McLaren will be glad to hear that, because there’s a difference between a driver being disappointed and a driver carrying it. The Melbourne weekend, Piastri reckons, still contained enough useful information to file away — even if the headline was brutal.
“Through practice, through qualifying, we did things well,” he said. “We executed the plan that we had well. I think we kind of realised that maybe the plan we had wasn’t necessarily the best, but I think we at least executed well.”
It’s a telling admission: not only are drivers adapting to new cars, teams are recalibrating their own assumptions in real time. Getting the calls right — and understanding quickly when they aren’t right — is going to be a theme in 2026. Piastri’s point is that there were signs of operational sharpness inside McLaren’s weekend even before it unravelled in the most public way possible.

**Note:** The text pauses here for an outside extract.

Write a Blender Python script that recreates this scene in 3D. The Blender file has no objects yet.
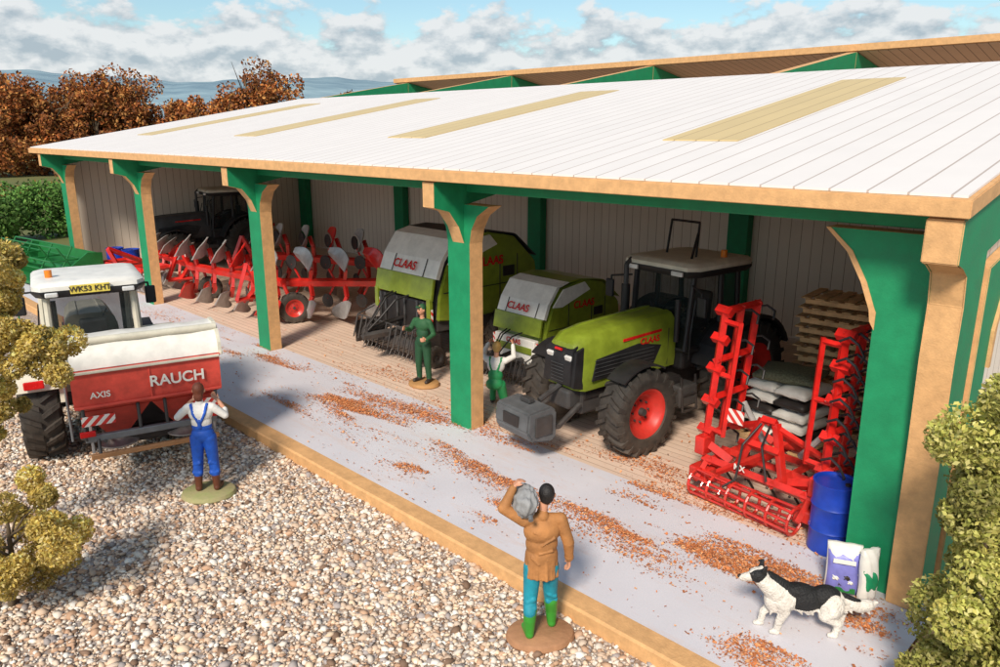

And he’s leaning on one very F1 metric to keep perspective: the points column. Piastri noted that, despite the DNS, he’s only two points worse off than he was at this stage last year.
“At the start of last year, we’re two points worse off,” he said, “even though it’s a lot more embarrassing — only two points worse off than I was at this point 12 months ago.”
In the space between Melbourne and Shanghai, Piastri’s done what most drivers do when they’re trying to puncture the intensity: he’s switched off where he can. He spent time with family and squeezed in a game of padel alongside the usual media and engineering debriefs, a small detail but a familiar one in the modern paddock — reset the head, then go again.
There was, though, a strange little footnote to his Melbourne non-start that brought the internet’s attention for reasons that weren’t purely about McLaren’s lost points. Social media quickly picked up on the sight of Piastri’s empty grid slot during the national anthem, while his allocated grid kid still stood through the pre-race ceremony.
The coincidence ran deeper. Back in 2015, Piastri was due to be a grid kid for Daniil Kvyat at Albert Park — a day that also ended with the driver he was attached to not taking the start.
“I think he broke down on the way to the grid, but yes, same outcome,” Piastri said of Kvyat’s non-appearance. “I didn’t get to meet the grid kid that I was supposed to have, unfortunately. I’ve made contact with him and sent him a video. Strange coincidence that 11 years later, the same outcome was there.”
It’s the kind of circular paddock story that only Formula 1 can produce: a kid lined up to meet a driver, only for the car to never arrive, then years later that kid is the driver, and the same thing happens again.
For Piastri, though, the priority is much simpler. Shanghai offers a quick chance to replace the image of an empty grid box with something more useful — laps, data, and a weekend that feels back under control. In a season where the cars are still springing surprises, the best response to a bruising error is often the most old-fashioned one: get back in, and drive.